Luan Pertl: The audio you are listening to right now is for everyone. If I switch to the audio for inter* only, I hear the same sentence with the other inter* people at the same moment. We are jointly present in a listening space, accessed on the basis of trust, and only intersex people are invited.

Hiker Chiu: We have power, to create more spaces and meeting for our community so I believe we will ... we will reach it.

Luan Pertl: Yeah Hiker, I think you're right, because when I attended my first intersex community event, I had also the feeling I'm in inter-utopia because it was the first time when I met other people and, yeah, I could ... when I was in a room just with intersex people and we had laughter and everything you know and that was …

Hiker Chiu: So relaxed, right?

Luan Pertl: Yeah, absolutely.

Mani Bruce Mitchell: Thank you, Luan, and kia ora everyone. So yes – Mani Bruce Mitchell from Aotearoa in New Zealand. But the big piece of work that's needed is safe places where we can do our healing work together. When we come together, we can do that, we actually know how to do that, but we need to be able to get together and to have this supportive work.

Luan Pertl: Hi, my name is Luan Pertl, I initiatied this exhibition, and am therefore also part of the curating team. The audio you are listening to is for all visitors. But for an easily accessible experience and sensation of a shared space, we have also created an acoustic space in this exhibition that's there for us intersex people only.

Eliana Rubashkyn: My name is Eliana Rubashkyn.As we want celebration, we want that celebration to be happening, but it is sometimes difficult to be at the centre of a celebration. That's why for some of us it's very difficult to go to a pride. Especially when we are so invisibilized and we don't feel that there is a space for us. And sometimes we feel that the identities that had been, you know that they are being, um, role modelled in those pride events are actually not us.

Hiker Chiu: I believe there will be a utopia for intersex people in the future, and – and we have to create it.

Crystal Hendricks: Um, you know, there's the saying where they say, um, »nothing about us without us« and I think that that is so important that people are actually telling their own stories.

Eliana Rubashkyn: I think it's just to respect and understanding that, you know, that we grew up with trauma and sometimes some of us are not very comfortable with being surrounded by many persons, because you know, okay ... So what would be ... how will be like a Room, you know, I would say a utopian place ... like a location.

Crystal Hendricks: What stood out for me is when intersex people, um, documenting themselves. There's been a lot of education around intersex people.

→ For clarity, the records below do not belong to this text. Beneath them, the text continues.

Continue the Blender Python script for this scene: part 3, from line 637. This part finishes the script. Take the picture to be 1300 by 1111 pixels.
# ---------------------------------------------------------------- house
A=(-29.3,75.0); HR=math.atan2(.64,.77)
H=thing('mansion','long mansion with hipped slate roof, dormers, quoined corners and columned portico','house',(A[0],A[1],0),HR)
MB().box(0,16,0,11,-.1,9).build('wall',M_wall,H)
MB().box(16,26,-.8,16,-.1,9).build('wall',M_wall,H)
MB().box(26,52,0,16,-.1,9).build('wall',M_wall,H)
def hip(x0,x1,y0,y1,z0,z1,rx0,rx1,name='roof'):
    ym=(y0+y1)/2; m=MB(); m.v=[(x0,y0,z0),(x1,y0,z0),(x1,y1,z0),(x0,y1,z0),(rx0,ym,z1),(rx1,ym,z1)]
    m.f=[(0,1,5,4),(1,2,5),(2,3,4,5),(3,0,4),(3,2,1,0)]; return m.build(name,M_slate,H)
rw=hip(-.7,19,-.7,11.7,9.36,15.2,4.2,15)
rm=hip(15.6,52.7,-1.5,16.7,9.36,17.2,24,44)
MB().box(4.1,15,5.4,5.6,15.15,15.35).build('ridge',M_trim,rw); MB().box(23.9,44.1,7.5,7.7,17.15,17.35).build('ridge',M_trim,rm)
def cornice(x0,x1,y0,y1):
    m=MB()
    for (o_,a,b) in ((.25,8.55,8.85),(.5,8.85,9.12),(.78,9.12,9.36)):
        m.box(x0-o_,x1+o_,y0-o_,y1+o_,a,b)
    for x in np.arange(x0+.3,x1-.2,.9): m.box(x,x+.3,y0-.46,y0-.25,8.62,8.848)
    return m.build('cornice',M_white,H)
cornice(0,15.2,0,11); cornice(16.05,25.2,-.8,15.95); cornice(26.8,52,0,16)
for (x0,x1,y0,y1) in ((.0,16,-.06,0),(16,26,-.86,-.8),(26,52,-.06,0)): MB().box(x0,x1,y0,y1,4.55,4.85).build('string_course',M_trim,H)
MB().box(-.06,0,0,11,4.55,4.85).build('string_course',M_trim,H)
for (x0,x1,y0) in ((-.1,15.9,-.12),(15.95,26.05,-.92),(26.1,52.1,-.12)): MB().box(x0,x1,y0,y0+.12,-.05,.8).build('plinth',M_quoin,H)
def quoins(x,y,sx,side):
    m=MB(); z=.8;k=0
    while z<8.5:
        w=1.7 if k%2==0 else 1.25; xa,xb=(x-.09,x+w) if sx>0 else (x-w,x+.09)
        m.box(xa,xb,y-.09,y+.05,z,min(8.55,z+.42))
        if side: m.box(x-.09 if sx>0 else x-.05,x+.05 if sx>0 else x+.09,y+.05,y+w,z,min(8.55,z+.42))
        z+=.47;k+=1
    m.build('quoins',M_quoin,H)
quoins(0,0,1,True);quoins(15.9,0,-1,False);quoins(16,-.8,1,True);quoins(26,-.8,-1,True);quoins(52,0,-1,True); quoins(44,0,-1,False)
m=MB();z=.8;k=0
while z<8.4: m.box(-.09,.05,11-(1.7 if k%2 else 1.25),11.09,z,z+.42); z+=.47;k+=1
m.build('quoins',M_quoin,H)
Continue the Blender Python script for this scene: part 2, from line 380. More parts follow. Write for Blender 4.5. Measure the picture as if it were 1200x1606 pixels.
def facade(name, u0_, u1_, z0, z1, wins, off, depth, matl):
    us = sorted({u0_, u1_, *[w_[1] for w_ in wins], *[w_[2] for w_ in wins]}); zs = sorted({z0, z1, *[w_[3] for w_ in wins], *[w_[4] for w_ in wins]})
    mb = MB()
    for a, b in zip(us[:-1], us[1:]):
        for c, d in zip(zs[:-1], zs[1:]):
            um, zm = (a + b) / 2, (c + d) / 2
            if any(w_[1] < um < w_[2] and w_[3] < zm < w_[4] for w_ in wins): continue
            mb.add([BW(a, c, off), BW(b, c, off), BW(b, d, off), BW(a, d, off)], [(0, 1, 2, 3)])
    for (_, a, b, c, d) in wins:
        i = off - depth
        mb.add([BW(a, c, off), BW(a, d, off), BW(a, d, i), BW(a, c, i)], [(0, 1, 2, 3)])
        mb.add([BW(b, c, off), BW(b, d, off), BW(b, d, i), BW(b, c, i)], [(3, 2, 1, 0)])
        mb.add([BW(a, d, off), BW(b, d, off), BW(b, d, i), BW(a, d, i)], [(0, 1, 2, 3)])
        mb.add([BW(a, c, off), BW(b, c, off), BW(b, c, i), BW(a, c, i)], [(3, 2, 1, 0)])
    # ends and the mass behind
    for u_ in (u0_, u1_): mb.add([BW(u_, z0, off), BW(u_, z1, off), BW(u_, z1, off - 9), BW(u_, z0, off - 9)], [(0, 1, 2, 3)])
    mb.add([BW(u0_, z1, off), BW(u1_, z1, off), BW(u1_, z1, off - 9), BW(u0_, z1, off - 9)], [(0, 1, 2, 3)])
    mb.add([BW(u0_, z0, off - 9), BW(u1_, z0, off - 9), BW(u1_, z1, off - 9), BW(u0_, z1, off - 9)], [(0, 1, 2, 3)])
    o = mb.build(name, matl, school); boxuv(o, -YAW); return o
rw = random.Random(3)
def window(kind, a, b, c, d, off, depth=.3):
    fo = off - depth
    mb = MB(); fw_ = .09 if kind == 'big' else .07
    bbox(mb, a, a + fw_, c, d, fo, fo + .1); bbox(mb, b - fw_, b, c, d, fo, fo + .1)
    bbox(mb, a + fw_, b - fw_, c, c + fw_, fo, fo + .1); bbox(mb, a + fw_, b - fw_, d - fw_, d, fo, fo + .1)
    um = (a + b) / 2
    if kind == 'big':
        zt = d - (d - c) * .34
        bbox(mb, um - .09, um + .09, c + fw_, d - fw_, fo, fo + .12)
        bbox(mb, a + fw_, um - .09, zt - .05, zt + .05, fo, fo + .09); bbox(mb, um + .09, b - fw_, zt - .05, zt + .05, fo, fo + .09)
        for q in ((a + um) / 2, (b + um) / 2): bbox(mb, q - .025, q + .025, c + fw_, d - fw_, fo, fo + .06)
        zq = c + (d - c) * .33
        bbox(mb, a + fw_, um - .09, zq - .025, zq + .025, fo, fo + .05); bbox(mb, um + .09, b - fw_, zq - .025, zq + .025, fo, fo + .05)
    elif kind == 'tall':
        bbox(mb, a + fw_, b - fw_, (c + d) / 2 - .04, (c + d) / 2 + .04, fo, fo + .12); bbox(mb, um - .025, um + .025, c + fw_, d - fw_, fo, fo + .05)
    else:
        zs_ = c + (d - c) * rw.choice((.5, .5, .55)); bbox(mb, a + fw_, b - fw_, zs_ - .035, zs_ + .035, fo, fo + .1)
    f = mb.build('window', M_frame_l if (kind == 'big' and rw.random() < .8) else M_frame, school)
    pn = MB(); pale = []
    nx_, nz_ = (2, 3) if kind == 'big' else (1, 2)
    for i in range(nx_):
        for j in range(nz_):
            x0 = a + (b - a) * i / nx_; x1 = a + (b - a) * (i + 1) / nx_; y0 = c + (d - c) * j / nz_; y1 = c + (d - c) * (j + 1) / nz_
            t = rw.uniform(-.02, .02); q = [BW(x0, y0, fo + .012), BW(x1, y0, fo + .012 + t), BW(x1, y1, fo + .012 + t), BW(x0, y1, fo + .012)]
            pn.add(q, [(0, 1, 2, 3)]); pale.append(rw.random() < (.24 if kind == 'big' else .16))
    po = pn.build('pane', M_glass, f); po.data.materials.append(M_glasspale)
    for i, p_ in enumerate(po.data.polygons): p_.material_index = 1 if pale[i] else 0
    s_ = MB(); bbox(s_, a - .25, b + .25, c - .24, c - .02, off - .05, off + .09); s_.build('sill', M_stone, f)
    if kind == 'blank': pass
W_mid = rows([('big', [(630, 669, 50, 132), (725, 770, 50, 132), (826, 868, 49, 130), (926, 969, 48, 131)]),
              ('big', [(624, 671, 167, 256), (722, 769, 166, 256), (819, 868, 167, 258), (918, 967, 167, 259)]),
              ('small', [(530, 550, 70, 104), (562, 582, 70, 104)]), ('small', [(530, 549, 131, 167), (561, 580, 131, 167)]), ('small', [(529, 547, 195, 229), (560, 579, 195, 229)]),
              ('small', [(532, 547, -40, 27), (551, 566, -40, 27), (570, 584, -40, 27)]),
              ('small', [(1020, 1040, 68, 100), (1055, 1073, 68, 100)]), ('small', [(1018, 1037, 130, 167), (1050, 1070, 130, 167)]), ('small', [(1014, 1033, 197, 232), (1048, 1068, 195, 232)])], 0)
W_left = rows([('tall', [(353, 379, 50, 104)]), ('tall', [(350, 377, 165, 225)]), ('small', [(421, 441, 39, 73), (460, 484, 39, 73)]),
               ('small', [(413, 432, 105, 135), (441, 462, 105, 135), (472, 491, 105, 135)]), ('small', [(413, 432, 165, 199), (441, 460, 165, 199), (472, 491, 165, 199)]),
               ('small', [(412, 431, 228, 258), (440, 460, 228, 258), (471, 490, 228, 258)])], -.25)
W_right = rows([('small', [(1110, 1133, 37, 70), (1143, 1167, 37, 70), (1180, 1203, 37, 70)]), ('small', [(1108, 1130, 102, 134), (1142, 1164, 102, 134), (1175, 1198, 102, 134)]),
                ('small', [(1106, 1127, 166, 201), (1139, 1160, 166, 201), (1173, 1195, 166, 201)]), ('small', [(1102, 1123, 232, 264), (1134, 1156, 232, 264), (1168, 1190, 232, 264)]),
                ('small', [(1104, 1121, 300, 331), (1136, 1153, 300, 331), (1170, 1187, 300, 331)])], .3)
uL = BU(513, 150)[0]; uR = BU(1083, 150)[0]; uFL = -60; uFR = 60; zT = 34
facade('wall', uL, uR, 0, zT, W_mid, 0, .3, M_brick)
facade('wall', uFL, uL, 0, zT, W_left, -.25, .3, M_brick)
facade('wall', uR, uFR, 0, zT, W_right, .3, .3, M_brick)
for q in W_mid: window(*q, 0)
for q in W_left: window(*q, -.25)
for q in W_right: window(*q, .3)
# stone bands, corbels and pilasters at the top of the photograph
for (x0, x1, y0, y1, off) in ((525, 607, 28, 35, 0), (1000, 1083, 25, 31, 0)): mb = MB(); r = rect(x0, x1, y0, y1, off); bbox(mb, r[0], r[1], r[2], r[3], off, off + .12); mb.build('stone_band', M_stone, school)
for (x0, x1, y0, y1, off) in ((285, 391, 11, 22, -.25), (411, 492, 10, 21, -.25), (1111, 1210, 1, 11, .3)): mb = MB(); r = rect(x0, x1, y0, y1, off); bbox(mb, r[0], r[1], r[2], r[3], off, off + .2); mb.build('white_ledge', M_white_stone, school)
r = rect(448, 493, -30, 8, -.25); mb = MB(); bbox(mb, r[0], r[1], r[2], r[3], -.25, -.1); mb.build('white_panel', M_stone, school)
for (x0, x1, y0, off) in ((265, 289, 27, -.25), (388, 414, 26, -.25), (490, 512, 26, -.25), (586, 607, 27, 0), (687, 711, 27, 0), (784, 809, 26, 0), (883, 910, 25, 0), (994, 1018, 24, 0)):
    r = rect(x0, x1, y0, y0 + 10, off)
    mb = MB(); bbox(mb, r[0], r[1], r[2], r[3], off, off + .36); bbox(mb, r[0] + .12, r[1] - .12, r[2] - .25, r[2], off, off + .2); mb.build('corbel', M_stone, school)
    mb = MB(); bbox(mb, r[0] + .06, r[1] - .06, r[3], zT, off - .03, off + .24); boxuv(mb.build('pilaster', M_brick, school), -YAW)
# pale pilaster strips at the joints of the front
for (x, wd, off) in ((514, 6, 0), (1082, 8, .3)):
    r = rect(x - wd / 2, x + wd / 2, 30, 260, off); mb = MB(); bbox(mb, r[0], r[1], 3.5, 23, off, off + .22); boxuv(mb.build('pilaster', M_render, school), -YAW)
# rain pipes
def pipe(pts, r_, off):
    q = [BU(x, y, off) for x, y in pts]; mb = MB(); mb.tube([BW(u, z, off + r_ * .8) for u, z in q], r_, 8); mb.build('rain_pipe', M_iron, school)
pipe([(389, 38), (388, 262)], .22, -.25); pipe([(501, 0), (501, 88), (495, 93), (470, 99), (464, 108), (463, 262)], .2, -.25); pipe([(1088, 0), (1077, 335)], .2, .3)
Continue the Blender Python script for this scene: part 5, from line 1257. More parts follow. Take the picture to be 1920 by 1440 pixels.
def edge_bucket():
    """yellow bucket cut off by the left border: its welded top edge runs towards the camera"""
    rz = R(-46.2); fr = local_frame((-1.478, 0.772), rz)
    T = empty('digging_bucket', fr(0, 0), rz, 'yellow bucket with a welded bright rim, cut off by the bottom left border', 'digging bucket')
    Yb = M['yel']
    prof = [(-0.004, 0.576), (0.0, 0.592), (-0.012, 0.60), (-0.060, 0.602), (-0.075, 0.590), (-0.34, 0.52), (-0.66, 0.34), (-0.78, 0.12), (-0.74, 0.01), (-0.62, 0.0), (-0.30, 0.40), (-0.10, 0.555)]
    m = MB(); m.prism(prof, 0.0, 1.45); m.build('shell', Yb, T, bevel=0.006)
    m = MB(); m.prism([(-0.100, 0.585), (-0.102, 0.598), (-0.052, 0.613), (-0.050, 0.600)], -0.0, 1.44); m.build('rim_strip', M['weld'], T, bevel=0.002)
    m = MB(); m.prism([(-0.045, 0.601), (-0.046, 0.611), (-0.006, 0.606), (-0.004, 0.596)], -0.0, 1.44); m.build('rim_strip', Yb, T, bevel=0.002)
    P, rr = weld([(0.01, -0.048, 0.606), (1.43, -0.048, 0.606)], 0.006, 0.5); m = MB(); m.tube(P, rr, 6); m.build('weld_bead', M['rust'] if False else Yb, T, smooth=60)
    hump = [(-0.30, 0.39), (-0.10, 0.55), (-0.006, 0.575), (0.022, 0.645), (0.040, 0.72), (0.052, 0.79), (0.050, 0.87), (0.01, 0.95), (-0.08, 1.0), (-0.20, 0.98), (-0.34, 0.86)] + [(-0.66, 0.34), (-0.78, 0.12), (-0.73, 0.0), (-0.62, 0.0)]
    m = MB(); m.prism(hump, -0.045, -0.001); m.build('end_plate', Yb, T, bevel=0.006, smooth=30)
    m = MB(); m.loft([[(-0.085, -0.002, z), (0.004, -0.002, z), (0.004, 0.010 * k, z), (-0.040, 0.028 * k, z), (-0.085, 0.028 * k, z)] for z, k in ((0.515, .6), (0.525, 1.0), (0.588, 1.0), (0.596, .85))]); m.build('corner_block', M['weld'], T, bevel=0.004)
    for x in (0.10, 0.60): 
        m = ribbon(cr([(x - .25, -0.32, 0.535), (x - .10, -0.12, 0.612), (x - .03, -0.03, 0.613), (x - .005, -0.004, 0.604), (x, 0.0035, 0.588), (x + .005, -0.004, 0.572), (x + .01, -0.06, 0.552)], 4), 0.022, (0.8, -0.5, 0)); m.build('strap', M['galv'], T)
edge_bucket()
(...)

Eliana Rubashkyn: But for us, if it's not because of the Internet, we won't be able to be with each other, and to talk and to have this possibility of being with each other. So I think that the Internet has been that place that has given us the sense of not feeling alone and not feeling that there is no one around there for us, okay.

Luan Pertl: We need spaces for common experience. A common experience of intersex history and stories, and of a present as well. A being in the moment, an existence, a visibility. What's needed is a wide variety of spaces, spaces for thought, intersex archives, working spaces ... in order to think up a future.